--- Exercise requirements ---
Return all of the lines below exactly as they are.
* Start *
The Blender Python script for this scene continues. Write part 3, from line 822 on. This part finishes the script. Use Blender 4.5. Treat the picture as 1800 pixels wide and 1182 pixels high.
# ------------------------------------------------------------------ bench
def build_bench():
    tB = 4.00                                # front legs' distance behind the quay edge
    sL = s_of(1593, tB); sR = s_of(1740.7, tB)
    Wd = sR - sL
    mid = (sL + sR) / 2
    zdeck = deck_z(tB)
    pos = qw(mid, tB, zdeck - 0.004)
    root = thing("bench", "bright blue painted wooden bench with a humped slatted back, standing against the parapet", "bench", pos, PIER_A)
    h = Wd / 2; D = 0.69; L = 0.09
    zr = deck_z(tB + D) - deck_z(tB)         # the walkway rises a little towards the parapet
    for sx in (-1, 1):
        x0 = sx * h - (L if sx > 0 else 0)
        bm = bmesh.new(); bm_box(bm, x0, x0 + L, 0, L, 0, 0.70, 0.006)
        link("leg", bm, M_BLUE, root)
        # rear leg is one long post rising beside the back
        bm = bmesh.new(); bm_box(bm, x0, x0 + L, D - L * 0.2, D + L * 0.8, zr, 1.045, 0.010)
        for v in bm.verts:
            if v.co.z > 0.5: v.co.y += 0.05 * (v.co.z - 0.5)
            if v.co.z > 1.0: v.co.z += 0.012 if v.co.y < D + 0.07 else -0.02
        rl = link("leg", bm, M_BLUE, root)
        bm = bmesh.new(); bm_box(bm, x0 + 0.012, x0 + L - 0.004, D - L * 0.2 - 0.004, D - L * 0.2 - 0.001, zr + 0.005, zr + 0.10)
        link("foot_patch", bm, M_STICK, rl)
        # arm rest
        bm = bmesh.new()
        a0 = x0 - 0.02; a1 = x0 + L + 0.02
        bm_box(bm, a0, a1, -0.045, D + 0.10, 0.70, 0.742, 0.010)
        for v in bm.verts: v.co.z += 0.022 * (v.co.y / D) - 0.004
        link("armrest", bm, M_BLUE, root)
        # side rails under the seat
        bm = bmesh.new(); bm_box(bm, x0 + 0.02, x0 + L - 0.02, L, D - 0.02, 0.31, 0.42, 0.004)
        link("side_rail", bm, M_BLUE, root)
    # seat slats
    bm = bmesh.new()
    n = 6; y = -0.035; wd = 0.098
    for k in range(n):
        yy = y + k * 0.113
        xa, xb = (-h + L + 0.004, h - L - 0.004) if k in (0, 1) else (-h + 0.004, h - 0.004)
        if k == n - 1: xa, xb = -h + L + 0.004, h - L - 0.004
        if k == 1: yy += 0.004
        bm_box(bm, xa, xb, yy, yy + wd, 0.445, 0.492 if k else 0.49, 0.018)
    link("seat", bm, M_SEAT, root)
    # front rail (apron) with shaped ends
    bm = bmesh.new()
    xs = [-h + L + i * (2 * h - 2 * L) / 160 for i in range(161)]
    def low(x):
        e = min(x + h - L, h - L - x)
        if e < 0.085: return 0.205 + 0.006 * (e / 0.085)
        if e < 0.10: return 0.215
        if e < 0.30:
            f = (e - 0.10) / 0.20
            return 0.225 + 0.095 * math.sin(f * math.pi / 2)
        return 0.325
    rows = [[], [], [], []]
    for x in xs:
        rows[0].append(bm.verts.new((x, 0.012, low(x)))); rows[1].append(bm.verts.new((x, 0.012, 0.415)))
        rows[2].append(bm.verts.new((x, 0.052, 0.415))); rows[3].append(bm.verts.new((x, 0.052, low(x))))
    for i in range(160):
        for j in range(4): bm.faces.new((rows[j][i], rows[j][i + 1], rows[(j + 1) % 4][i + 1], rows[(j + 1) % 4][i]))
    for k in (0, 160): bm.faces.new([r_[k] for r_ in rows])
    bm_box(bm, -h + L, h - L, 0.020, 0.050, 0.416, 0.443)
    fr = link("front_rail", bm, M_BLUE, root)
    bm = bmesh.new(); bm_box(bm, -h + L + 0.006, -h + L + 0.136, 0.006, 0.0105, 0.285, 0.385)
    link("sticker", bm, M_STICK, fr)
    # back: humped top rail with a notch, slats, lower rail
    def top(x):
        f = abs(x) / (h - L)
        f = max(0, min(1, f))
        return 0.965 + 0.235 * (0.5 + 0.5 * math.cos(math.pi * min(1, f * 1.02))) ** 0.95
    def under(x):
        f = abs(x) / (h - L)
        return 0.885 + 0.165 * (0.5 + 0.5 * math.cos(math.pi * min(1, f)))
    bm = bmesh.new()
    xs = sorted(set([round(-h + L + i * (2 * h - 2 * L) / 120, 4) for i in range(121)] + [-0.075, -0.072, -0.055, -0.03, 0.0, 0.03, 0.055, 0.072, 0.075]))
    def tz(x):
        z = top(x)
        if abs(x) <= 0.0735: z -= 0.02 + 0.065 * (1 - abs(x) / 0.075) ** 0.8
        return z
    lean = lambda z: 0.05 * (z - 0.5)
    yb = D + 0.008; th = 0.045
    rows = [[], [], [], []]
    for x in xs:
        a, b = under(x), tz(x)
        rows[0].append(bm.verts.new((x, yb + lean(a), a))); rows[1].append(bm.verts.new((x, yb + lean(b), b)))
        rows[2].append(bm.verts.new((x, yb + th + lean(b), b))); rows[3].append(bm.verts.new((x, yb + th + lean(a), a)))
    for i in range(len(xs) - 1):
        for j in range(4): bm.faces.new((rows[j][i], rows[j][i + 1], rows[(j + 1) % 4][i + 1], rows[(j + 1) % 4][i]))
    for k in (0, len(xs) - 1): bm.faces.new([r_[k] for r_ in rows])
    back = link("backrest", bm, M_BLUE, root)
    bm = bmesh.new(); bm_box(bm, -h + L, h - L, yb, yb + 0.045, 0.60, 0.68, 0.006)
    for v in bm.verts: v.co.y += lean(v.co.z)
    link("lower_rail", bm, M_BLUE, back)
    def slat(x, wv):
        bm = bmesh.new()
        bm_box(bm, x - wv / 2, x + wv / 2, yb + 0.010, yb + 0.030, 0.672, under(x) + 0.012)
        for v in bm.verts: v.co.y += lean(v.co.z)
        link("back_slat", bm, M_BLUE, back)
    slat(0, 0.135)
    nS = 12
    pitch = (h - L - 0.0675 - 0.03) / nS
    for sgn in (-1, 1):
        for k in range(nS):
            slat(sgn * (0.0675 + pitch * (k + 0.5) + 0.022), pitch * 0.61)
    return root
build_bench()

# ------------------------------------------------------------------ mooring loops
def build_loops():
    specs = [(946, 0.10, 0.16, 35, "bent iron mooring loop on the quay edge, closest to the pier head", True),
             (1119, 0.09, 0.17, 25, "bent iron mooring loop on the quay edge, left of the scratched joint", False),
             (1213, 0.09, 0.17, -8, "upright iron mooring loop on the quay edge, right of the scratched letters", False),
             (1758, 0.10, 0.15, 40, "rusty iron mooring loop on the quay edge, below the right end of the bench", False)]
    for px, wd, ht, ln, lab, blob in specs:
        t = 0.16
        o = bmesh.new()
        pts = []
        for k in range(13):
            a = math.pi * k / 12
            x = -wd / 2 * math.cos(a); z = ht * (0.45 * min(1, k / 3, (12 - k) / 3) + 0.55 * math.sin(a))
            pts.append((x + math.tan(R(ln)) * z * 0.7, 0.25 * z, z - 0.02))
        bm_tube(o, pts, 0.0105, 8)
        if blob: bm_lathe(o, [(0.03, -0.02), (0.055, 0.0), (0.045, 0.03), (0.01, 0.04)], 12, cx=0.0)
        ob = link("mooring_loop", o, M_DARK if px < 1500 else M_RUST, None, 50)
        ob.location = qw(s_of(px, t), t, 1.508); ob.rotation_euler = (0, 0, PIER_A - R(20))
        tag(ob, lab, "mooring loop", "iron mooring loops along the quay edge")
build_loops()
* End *
--- Written answer ---
The Blender Python script for this scene continues. Write part 3, from line 822 on. This part finishes the script. Use Blender 4.5. Treat the picture as 1800 pixels wide and 1182 pixels high.
# ------------------------------------------------------------------ bench
def build_bench():
    tB = 4.00                                # front legs' distance behind the quay edge
    sL = s_of(1593, tB); sR = s_of(1740.7, tB)
    Wd = sR - sL
    mid = (sL + sR) / 2
    zdeck = deck_z(tB)
    pos = qw(mid, tB, zdeck - 0.004)
    root = thing("bench", "bright blue painted wooden bench with a humped slatted back, standing against the parapet", "bench", pos, PIER_A)
    h = Wd / 2; D = 0.69; L = 0.09
    zr = deck_z(tB + D) - deck_z(tB)         # the walkway rises a little towards the parapet
    for sx in (-1, 1):
        x0 = sx * h - (L if sx > 0 else 0)
        bm = bmesh.new(); bm_box(bm, x0, x0 + L, 0, L, 0, 0.70, 0.006)
        link("leg", bm, M_BLUE, root)
        # rear leg is one long post rising beside the back
        bm = bmesh.new(); bm_box(bm, x0, x0 + L, D - L * 0.2, D + L * 0.8, zr, 1.045, 0.010)
        for v in bm.verts:
            if v.co.z > 0.5: v.co.y += 0.05 * (v.co.z - 0.5)
            if v.co.z > 1.0: v.co.z += 0.012 if v.co.y < D + 0.07 else -0.02
        rl = link("leg", bm, M_BLUE, root)
        bm = bmesh.new(); bm_box(bm, x0 + 0.012, x0 + L - 0.004, D - L * 0.2 - 0.004, D - L * 0.2 - 0.001, zr + 0.005, zr + 0.10)
        link("foot_patch", bm, M_STICK, rl)
        # arm rest
        bm = bmesh.new()
        a0 = x0 - 0.02; a1 = x0 + L + 0.02
        bm_box(bm, a0, a1, -0.045, D + 0.10, 0.70, 0.742, 0.010)
        for v in bm.verts: v.co.z += 0.022 * (v.co.y / D) - 0.004
        link("armrest", bm, M_BLUE, root)
        # side rails under the seat
        bm = bmesh.new(); bm_box(bm, x0 + 0.02, x0 + L - 0.02, L, D - 0.02, 0.31, 0.42, 0.004)
        link("side_rail", bm, M_BLUE, root)
    # seat slats
    bm = bmesh.new()
    n = 6; y = -0.035; wd = 0.098
    for k in range(n):
        yy = y + k * 0.113
        xa, xb = (-h + L + 0.004, h - L - 0.004) if k in (0, 1) else (-h + 0.004, h - 0.004)
        if k == n - 1: xa, xb = -h + L + 0.004, h - L - 0.004
        if k == 1: yy += 0.004
        bm_box(bm, xa, xb, yy, yy + wd, 0.445, 0.492 if k else 0.49, 0.018)
    link("seat", bm, M_SEAT, root)
    # front rail (apron) with shaped ends
    bm = bmesh.new()
    xs = [-h + L + i * (2 * h - 2 * L) / 160 for i in range(161)]
    def low(x):
        e = min(x + h - L, h - L - x)
        if e < 0.085: return 0.205 + 0.006 * (e / 0.085)
        if e < 0.10: return 0.215
        if e < 0.30:
            f = (e - 0.10) / 0.20
            return 0.225 + 0.095 * math.sin(f * math.pi / 2)
        return 0.325
    rows = [[], [], [], []]
    for x in xs:
        rows[0].append(bm.verts.new((x, 0.012, low(x)))); rows[1].append(bm.verts.new((x, 0.012, 0.415)))
        rows[2].append(bm.verts.new((x, 0.052, 0.415))); rows[3].append(bm.verts.new((x, 0.052, low(x))))
    for i in range(160):
        for j in range(4): bm.faces.new((rows[j][i], rows[j][i + 1], rows[(j + 1) % 4][i + 1], rows[(j + 1) % 4][i]))
    for k in (0, 160): bm.faces.new([r_[k] for r_ in rows])
    bm_box(bm, -h + L, h - L, 0.020, 0.050, 0.416, 0.443)
    fr = link("front_rail", bm, M_BLUE, root)
    bm = bmesh.new(); bm_box(bm, -h + L + 0.006, -h + L + 0.136, 0.006, 0.0105, 0.285, 0.385)
    link("sticker", bm, M_STICK, fr)
    # back: humped top rail with a notch, slats, lower rail
    def top(x):
        f = abs(x) / (h - L)
        f = max(0, min(1, f))
        return 0.965 + 0.235 * (0.5 + 0.5 * math.cos(math.pi * min(1, f * 1.02))) ** 0.95
    def under(x):
        f = abs(x) / (h - L)
        return 0.885 + 0.165 * (0.5 + 0.5 * math.cos(math.pi * min(1, f)))
    bm = bmesh.new()
    xs = sorted(set([round(-h + L + i * (2 * h - 2 * L) / 120, 4) for i in range(121)] + [-0.075, -0.072, -0.055, -0.03, 0.0, 0.03, 0.055, 0.072, 0.075]))
    def tz(x):
        z = top(x)
        if abs(x) <= 0.0735: z -= 0.02 + 0.065 * (1 - abs(x) / 0.075) ** 0.8
        return z
    lean = lambda z: 0.05 * (z - 0.5)
    yb = D + 0.008; th = 0.045
    rows = [[], [], [], []]
    for x in xs:
        a, b = under(x), tz(x)
        rows[0].append(bm.verts.new((x, yb + lean(a), a))); rows[1].append(bm.verts.new((x, yb + lean(b), b)))
        rows[2].append(bm.verts.new((x, yb + th + lean(b), b))); rows[3].append(bm.verts.new((x, yb + th + lean(a), a)))
    for i in range(len(xs) - 1):
        for j in range(4): bm.faces.new((rows[j][i], rows[j][i + 1], rows[(j + 1) % 4][i + 1], rows[(j + 1) % 4][i]))
    for k in (0, len(xs) - 1): bm.faces.new([r_[k] for r_ in rows])
    back = link("backrest", bm, M_BLUE, root)
    bm = bmesh.new(); bm_box(bm, -h + L, h - L, yb, yb + 0.045, 0.60, 0.68, 0.006)
    for v in bm.verts: v.co.y += lean(v.co.z)
    link("lower_rail", bm, M_BLUE, back)
    def slat(x, wv):
        bm = bmesh.new()
        bm_box(bm, x - wv / 2, x + wv / 2, yb + 0.010, yb + 0.030, 0.672, under(x) + 0.012)
        for v in bm.verts: v.co.y += lean(v.co.z)
        link("back_slat", bm, M_BLUE, back)
    slat(0, 0.135)
    nS = 12
    pitch = (h - L - 0.0675 - 0.03) / nS
    for sgn in (-1, 1):
        for k in range(nS):
            slat(sgn * (0.0675 + pitch * (k + 0.5) + 0.022), pitch * 0.61)
    return root
build_bench()

# ------------------------------------------------------------------ mooring loops
def build_loops():
    specs = [(946, 0.10, 0.16, 35, "bent iron mooring loop on the quay edge, closest to the pier head", True),
             (1119, 0.09, 0.17, 25, "bent iron mooring loop on the quay edge, left of the scratched joint", False),
             (1213, 0.09, 0.17, -8, "upright iron mooring loop on the quay edge, right of the scratched letters", False),
             (1758, 0.10, 0.15, 40, "rusty iron mooring loop on the quay edge, below the right end of the bench", False)]
    for px, wd, ht, ln, lab, blob in specs:
        t = 0.16
        o = bmesh.new()
        pts = []
        for k in range(13):
            a = math.pi * k / 12
            x = -wd / 2 * math.cos(a); z = ht * (0.45 * min(1, k / 3, (12 - k) / 3) + 0.55 * math.sin(a))
            pts.append((x + math.tan(R(ln)) * z * 0.7, 0.25 * z, z - 0.02))
        bm_tube(o, pts, 0.0105, 8)
        if blob: bm_lathe(o, [(0.03, -0.02), (0.055, 0.0), (0.045, 0.03), (0.01, 0.04)], 12, cx=0.0)
        ob = link("mooring_loop", o, M_DARK if px < 1500 else M_RUST, None, 50)
        ob.location = qw(s_of(px, t), t, 1.508); ob.rotation_euler = (0, 0, PIER_A - R(20))
        tag(ob, lab, "mooring loop", "iron mooring loops along the quay edge")
build_loops()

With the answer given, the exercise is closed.